_WORK TO COMPLETE_:
Find all lines in the listing that include the word "from", then copy them.

_GIVEN DATA_:
###
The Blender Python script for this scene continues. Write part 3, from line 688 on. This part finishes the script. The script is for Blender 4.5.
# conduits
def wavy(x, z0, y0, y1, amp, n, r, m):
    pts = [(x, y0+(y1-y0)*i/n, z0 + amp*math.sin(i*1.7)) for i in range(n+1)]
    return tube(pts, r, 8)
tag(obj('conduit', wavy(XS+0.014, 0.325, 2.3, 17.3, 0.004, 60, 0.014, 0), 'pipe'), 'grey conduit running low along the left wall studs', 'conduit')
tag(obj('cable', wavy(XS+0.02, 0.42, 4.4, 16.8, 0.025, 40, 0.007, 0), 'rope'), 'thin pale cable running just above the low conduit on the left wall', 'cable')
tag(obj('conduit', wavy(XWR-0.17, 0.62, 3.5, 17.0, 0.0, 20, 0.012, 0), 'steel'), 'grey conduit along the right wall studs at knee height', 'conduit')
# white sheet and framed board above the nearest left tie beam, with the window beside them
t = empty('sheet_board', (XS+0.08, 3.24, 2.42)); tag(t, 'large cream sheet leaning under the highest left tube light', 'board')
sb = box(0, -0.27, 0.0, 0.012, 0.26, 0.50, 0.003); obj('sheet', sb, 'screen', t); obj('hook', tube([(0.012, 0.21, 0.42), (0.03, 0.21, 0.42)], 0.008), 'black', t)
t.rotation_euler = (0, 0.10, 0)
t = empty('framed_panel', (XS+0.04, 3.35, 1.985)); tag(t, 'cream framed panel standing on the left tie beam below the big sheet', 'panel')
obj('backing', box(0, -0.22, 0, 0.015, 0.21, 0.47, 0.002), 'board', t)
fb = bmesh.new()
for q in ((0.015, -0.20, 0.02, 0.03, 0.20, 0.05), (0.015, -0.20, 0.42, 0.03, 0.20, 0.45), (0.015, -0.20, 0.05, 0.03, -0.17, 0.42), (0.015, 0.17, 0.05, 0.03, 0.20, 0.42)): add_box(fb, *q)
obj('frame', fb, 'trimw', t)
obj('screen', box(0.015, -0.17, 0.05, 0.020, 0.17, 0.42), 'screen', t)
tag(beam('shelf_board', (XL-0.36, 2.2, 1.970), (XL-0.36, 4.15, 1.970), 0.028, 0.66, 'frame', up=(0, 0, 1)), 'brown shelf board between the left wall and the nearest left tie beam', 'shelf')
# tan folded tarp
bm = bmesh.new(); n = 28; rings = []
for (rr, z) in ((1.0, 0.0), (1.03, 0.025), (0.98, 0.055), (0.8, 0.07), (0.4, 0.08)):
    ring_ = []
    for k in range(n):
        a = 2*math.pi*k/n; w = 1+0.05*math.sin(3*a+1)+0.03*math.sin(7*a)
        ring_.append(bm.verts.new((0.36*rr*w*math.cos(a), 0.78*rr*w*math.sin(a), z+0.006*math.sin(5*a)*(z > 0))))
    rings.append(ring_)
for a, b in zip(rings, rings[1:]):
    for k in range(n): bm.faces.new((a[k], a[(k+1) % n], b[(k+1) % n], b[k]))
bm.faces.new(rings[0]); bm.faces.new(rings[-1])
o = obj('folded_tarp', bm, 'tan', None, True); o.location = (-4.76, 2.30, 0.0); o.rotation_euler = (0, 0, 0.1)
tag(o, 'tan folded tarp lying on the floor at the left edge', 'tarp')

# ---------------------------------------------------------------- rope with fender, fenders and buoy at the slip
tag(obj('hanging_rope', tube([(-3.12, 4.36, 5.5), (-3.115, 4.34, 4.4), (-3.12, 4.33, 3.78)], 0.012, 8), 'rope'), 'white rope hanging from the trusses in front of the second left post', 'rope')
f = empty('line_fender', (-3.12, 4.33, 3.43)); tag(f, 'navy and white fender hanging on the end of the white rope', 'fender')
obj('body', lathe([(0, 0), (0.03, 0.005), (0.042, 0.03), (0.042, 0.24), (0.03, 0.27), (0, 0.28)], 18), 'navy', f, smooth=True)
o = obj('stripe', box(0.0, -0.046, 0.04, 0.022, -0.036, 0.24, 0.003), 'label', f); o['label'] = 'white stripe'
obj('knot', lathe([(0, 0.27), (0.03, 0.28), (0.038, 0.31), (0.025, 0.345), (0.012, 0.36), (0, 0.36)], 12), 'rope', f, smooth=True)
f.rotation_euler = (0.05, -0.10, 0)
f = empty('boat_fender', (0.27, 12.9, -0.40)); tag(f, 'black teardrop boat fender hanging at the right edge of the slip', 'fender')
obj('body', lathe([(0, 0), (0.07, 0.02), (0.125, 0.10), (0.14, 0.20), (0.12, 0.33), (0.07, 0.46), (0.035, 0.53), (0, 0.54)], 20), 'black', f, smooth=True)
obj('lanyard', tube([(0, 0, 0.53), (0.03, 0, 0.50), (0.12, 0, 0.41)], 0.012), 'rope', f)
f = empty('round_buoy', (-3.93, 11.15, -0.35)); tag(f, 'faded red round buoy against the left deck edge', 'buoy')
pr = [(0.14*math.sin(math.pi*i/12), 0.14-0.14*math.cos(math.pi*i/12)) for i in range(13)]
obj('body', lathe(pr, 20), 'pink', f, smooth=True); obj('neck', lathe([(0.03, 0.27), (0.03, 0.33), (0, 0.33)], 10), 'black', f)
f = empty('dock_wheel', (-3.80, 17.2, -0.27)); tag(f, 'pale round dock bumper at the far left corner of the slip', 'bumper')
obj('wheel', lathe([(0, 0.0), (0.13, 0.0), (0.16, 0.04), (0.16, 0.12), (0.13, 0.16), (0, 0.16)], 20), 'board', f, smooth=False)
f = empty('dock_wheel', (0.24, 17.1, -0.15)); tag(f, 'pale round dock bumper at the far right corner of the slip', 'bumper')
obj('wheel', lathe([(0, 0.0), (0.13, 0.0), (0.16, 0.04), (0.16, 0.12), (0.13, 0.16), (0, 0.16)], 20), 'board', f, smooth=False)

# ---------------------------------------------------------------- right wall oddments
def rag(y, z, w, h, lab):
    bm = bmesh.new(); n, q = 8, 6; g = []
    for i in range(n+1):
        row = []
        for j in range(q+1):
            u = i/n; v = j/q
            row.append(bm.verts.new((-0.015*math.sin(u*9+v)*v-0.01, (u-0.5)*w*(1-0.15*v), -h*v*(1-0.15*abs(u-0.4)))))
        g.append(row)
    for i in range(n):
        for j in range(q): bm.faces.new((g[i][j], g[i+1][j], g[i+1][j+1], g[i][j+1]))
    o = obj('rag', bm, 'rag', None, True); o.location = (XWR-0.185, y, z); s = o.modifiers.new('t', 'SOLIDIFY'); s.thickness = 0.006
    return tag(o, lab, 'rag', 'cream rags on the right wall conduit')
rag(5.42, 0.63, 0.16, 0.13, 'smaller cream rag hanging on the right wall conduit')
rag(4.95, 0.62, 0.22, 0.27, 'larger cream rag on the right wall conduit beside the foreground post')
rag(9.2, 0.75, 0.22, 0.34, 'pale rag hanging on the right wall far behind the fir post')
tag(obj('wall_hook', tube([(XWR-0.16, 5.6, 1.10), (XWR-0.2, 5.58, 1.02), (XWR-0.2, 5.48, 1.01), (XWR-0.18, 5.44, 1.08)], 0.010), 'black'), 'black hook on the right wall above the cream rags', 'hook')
###
_ANSWER TO THIS PROBLEM_:
The Blender Python script for this scene continues. Write part 3, from line 688 on. This part finishes the script. The script is for Blender 4.5.
tag(obj('hanging_rope', tube([(-3.12, 4.36, 5.5), (-3.115, 4.34, 4.4), (-3.12, 4.33, 3.78)], 0.012, 8), 'rope'), 'white rope hanging from the trusses in front of the second left post', 'rope')